Highlighting Goode’s ingenuity

Published 9:50 am Wednesday, July 26, 2017

There have been numerous African-American female inventors who I knew nothing about. Maybe some of you had that same experience.

Let me introduce you to Sarah E. Goode.

Sarah Elisabeth Goode was born Sarah Jacobs in Toledo, Ohio in 1855 to Harriet and Oliver Jacobs.

Sarah was one of seven children born into slavery.

Her father was a carpenter and after the Civil War, ended relocated the family to Chicago, Illinois.

Eventually, Mrs. Goode met and married Archibald “Archie” Goode who was also a carpenter, like her father.

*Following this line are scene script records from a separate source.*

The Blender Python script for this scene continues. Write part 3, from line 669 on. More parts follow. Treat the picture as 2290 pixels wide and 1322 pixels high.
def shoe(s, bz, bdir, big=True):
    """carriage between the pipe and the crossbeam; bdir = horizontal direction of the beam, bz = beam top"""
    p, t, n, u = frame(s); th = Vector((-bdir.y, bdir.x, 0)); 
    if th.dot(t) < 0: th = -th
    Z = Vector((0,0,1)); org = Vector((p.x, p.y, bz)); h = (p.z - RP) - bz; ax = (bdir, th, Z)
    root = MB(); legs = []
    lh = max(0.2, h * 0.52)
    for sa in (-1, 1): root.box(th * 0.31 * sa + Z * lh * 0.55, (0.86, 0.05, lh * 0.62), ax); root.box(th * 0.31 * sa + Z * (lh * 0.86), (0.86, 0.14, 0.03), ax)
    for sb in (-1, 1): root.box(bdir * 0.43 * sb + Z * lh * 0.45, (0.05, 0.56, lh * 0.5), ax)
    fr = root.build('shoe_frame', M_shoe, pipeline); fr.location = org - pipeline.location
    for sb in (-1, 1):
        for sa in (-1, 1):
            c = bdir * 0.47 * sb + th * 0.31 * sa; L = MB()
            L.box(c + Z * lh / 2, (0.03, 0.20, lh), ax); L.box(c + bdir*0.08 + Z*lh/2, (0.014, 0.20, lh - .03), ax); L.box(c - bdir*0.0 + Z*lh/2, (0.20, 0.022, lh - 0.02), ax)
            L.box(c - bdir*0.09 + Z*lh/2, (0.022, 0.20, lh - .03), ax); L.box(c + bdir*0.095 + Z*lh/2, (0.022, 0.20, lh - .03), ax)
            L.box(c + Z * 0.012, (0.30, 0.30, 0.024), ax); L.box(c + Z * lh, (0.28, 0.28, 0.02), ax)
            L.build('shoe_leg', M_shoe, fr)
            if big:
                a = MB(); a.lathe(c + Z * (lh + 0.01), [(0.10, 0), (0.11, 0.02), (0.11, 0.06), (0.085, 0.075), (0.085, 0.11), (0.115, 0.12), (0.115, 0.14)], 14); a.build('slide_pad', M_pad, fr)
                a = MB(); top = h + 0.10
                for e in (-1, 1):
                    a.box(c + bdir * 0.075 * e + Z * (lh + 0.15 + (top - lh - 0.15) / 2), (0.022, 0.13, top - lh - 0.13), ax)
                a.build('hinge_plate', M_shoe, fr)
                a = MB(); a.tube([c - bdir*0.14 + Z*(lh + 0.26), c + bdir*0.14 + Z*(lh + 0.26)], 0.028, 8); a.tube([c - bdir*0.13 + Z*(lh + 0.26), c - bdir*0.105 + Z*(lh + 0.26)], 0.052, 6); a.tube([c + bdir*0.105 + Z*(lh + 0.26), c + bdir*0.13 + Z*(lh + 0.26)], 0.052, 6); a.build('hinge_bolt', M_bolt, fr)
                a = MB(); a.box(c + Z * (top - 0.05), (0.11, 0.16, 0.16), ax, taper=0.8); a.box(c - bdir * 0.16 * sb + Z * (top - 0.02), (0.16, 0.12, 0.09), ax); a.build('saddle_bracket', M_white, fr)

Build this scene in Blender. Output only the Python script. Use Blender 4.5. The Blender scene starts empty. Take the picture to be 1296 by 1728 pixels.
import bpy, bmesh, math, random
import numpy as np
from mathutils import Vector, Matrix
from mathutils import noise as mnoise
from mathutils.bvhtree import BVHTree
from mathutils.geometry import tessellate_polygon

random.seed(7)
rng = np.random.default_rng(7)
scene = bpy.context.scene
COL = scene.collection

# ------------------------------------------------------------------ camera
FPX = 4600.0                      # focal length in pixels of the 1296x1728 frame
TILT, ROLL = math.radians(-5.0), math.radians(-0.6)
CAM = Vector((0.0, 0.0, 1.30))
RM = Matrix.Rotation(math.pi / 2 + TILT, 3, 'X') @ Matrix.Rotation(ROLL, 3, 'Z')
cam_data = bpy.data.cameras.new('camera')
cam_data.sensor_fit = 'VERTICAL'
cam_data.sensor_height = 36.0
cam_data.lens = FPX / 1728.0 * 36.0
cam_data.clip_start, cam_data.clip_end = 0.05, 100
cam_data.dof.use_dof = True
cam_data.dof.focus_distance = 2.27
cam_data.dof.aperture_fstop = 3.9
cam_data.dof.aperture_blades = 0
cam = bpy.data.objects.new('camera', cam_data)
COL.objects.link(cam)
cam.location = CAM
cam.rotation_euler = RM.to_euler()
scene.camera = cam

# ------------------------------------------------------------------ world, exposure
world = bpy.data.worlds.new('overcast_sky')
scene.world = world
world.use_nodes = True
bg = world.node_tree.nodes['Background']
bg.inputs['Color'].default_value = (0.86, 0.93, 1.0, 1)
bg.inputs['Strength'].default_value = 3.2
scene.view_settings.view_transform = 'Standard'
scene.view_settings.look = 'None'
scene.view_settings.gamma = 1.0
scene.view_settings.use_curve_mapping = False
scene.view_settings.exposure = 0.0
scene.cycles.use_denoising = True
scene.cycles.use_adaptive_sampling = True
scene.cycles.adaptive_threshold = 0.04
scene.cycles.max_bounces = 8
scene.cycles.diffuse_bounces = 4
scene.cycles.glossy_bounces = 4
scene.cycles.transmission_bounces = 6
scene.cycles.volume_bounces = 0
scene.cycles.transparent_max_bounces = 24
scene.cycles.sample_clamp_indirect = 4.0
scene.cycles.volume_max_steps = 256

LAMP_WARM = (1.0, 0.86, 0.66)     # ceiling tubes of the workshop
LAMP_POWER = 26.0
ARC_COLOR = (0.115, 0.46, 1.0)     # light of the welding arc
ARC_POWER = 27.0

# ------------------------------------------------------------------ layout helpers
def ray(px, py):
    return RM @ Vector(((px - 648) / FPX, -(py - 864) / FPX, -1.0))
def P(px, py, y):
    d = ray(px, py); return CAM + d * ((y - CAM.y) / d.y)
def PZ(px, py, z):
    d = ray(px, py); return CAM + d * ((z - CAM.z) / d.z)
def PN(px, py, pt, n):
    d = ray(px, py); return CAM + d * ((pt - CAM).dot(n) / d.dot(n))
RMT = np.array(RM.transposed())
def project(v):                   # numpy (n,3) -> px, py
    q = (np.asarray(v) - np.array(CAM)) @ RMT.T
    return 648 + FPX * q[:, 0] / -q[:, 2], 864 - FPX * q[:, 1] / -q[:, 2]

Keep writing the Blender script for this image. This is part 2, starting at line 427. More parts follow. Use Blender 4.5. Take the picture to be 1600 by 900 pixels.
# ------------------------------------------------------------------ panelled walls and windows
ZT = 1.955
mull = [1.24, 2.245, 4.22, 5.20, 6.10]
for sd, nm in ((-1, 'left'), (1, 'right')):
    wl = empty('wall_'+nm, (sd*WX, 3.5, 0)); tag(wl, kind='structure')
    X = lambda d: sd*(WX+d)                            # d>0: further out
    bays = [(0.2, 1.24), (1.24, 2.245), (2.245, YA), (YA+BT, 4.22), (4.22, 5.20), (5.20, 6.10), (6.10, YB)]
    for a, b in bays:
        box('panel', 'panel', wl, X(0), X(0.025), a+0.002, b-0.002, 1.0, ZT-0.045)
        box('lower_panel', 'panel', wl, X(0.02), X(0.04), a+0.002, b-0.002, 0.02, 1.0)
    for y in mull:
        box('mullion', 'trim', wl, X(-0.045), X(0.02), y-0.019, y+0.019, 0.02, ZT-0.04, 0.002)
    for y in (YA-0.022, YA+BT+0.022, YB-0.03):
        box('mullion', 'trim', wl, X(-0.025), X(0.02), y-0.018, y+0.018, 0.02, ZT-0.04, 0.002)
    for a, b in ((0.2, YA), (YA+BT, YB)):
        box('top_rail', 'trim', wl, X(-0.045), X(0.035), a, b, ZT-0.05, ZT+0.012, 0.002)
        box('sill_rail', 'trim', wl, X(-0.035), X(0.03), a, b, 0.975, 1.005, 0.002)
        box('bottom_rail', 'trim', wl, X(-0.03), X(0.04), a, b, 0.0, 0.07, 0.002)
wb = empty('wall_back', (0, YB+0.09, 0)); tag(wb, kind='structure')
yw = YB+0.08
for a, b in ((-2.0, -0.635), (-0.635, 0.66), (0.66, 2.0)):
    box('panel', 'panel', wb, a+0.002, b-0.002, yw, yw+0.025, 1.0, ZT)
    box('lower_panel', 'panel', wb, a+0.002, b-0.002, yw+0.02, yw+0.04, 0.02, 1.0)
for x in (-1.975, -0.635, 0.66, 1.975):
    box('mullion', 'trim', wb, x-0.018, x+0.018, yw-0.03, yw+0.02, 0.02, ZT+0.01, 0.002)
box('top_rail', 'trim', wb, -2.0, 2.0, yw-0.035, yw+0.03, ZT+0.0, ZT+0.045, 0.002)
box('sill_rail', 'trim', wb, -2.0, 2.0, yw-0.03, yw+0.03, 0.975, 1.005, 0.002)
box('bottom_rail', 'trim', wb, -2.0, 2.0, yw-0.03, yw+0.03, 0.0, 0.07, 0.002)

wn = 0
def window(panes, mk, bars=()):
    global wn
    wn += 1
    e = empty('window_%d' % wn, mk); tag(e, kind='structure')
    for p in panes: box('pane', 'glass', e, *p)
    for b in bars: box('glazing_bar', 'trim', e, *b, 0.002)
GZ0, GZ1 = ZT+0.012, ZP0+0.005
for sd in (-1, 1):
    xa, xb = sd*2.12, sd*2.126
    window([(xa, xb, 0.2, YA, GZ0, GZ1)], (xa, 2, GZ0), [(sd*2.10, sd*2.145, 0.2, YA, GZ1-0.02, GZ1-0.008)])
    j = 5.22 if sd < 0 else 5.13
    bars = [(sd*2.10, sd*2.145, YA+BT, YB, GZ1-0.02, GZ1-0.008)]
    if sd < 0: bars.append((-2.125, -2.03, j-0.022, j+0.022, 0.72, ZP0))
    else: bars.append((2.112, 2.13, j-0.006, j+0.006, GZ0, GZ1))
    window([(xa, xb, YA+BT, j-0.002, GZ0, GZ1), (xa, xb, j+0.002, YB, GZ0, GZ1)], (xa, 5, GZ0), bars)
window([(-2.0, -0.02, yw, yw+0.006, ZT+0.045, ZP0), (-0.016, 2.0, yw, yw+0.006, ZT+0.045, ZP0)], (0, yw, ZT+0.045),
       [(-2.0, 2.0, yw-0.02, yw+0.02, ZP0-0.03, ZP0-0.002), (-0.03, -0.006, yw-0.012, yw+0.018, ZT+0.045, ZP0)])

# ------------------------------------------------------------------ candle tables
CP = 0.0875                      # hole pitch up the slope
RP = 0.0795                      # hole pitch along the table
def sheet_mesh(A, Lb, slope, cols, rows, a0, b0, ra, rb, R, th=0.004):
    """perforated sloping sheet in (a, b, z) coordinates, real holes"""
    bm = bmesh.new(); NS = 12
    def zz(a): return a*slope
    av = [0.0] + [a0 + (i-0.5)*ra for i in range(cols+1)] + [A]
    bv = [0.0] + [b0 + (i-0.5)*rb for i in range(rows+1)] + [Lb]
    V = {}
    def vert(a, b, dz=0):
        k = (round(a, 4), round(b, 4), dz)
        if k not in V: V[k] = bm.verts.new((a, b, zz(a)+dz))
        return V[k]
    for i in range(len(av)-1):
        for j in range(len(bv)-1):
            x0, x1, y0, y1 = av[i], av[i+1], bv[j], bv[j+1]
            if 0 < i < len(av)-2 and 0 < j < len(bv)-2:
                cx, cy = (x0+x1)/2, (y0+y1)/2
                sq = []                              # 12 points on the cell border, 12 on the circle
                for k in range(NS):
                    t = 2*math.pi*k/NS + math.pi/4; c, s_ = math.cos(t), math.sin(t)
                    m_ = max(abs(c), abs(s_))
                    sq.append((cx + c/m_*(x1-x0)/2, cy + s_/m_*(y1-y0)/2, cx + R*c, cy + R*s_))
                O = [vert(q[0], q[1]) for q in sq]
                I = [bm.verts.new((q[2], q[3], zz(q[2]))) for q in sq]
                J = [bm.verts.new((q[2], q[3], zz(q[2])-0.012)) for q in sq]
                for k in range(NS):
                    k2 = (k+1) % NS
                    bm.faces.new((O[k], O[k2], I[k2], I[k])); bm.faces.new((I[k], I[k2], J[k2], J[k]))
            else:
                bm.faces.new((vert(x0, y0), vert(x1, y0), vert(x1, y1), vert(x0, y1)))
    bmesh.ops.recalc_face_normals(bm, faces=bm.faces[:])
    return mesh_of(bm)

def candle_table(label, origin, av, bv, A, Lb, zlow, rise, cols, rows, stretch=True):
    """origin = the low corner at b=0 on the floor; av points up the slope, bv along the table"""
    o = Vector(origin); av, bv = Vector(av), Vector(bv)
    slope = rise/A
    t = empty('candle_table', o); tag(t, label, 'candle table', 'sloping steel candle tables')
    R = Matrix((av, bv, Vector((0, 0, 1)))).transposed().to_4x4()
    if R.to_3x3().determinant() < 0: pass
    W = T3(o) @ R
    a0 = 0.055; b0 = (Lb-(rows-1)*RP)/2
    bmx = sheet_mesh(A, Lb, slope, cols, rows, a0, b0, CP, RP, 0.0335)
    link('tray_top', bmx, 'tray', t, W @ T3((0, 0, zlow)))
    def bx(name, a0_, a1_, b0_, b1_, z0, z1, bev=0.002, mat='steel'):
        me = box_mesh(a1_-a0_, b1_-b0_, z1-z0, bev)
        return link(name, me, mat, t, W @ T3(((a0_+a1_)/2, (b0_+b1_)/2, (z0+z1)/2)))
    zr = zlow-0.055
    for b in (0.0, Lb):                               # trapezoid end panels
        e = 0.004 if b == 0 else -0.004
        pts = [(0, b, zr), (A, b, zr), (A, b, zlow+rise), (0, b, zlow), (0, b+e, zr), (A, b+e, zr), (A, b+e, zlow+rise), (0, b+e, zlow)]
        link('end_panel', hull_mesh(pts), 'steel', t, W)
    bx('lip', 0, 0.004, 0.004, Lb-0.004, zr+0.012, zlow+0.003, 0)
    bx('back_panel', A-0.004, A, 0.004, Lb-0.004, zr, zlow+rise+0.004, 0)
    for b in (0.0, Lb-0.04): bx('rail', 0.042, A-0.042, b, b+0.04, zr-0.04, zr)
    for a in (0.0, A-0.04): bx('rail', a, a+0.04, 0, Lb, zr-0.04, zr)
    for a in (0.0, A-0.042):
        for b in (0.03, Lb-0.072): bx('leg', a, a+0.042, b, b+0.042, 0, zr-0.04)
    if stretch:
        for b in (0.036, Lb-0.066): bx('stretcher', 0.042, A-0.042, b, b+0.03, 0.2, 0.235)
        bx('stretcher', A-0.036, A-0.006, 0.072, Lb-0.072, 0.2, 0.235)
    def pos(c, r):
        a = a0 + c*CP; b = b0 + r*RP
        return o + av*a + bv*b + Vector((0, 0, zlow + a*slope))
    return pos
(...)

Archibald was from Wise County, and he and his wife had six children, but only three lived to adulthood.

Subsequently, the Goodes opened a furniture store.

One could guess that Sarah got her knowledge of carpentry and entrepreneurship experience from watching her father work and gained first-hand knowledge of the furniture business by working with her husband.

Furthermore, Sarah E. Goode developed the idea for her invention of a folding cabinet bed (somewhat akin to the Murphy bed) because of her customers’ needs.

These individuals had small apartments, which often did not have room to store things.

In addition, they had limited space for acquiring furniture. Mrs. Goode developed what was necessary to solve their predicament.

When folded up, the bed became a roll-top desk that had room to store writing supplies and stationery items. Sarah’s dream became a reality.

Moreover, on July 14, 1885, Sarah received a patent for this invention becoming one of the first African-American women in the U.S. to earn this distinction.

On April 8, 1905, Sarah died in Chicago.

She is buried in Graceland Cemetery.

With her ingenuity and entrepreneur skill, Sarah fulfilled the needs of her community by providing a service that no one had ever done before.

America has never stopped being the ingenuous and innovative country that demonstrates our will and never-ending strength of faith.